The season is all about change and the ways we make ourselves love it

I didn’t mean to do it.
    Writing this week’s Creature Feature about burrowers, hibernators and fall feeders in the wild was a spontaneous decision, evolved from the spectacle of squirrels falling from the sky.
    Yet in retrospect, Ah! I recognize that choice as proof of the unaccountable power of the unconscious mind. For I’ve been all about burrowing.
    Calendar Editor Michelle Steel and I have been dug in, tracking down and chronicling hundreds of holiday events so you can begin planning your winter holidays early with Bay Weekly’s annual Seasons Bounty, coming your way November 21. Now, with deadline approaching and the list of to-confirms dwindling, we’ve done as groundhogs are supposed to do on February 2: poked our heads out to see what’s up.
    What I’m seeing is consolidating change. Despite recurring throwback temperatures in the 60s, we’re on our way to winter. Autumn’s flame shone brightly in November’s first days; now it is dimming. Winter ducks are arriving. Daylight is down to 10 hours, 17 minutes and shrinking by about two minutes each day.
    Christmas trees and lights are appearing in stores, alongside leftover pumpkins, Thanksgiving decorations and cinnamon brooms. A first this year: Pilgrims among ghosts and goblins on at least one Chesapeake lawn. No reindeer yet.

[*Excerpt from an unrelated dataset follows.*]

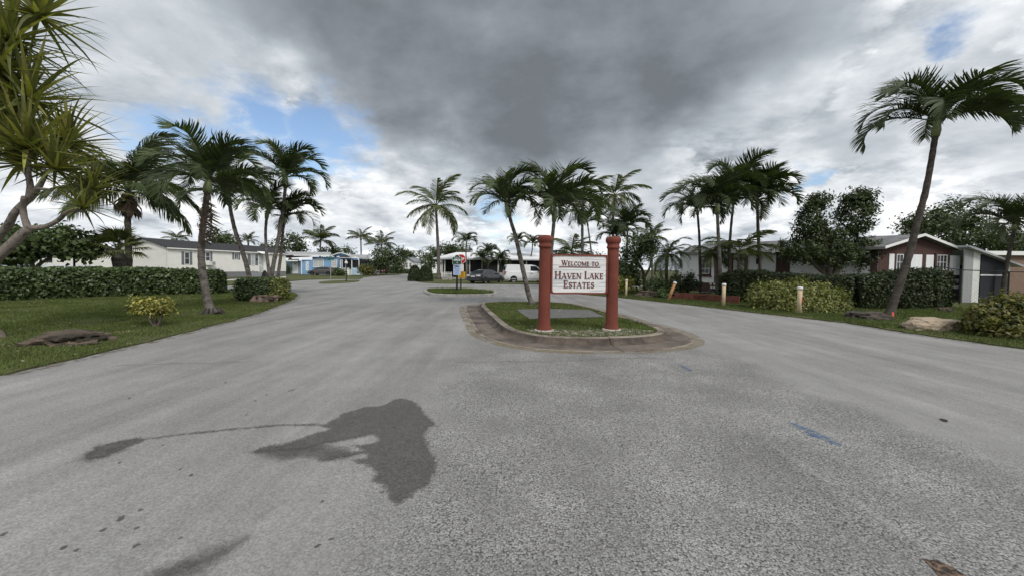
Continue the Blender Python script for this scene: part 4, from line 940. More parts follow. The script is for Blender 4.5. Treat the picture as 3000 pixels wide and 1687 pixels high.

    Christmas is a ways away in my book. Yet Seasons Bounty is my book, and as its first reader, I’m succumbing. Holiday spirit is infusing my veins with low-key anticipation. I may even jump the gun to visit Homestead Gardens’ Friday (Nov. 8) preview of “this year’s spectacular Holiday displays.”
    So much is coming! About everything you could want to do over the winter holidays — from Turkey Trots to Menorah lighting to Christmas tree forests to New Year’s Eve reveling (and including Cookie College).
    Indeed, the winter holidays are starting already, attempting to make up for this year’s shortened season — down a week from last year when Thanksgiving fell at its earliest possible date, November 22.
    Historic London Town and Garden’s Festive Critter ornament sale is this weekend, along with Kol Shalom’s Chanukah Bazaar, followed by Eastport United Methodist Church’s 6th Annual Community Thanksgiving Jam and dinner. Even Chanukah is early this year, beginning at sundown on Thanksgiving, November 28. That’s a coincidence not to happen again for 77,798 years, according to Steven Perlberg, writing in Business Insider.
    November’s weeks will continue to bring you into the spirit and season, with 8 Days a Week, as ever, your best route to all that’s happening in Chesapeake Country.
    A case could be made for a still earlier starting date for our change over into winter: Election Day.
    Falling on the first Tuesday in November, Election Day follows so close on the heels of autumn’s cross-quarter day into winter — Halloween or All Saints Day, take your pick — that it’s arguably a surrogate for that gateday. A second persuader: season gatedays are all about change. Election Days slap us with change so sharply and broadly that many people — in these polarized times about half of us — are sure to feel their sting.
    One day you’ve got a chance. Before midnight that same day, you’re out of the running. And your candidate with you. In Annapolis, Josh Cohen was mayor yesterday, looking forward to another term. Today, he may be a lame duck.
    Cohen supporters — 3,644 Annapolis voters (not counting absentees) — are reeling with shock. At the same time, the 3,728 Annapolis voters giving Mike Pantelides the mayor’s job — at least for now — are reveling in change.
    Change sends us into our burrows and lures us back out.
    I’m glad to be out of my burrow, getting into the spirit of the winter holidays that take us through the change of the darkest night to the solstice. Then, one way or
another, who isn’t celebrating rebirth?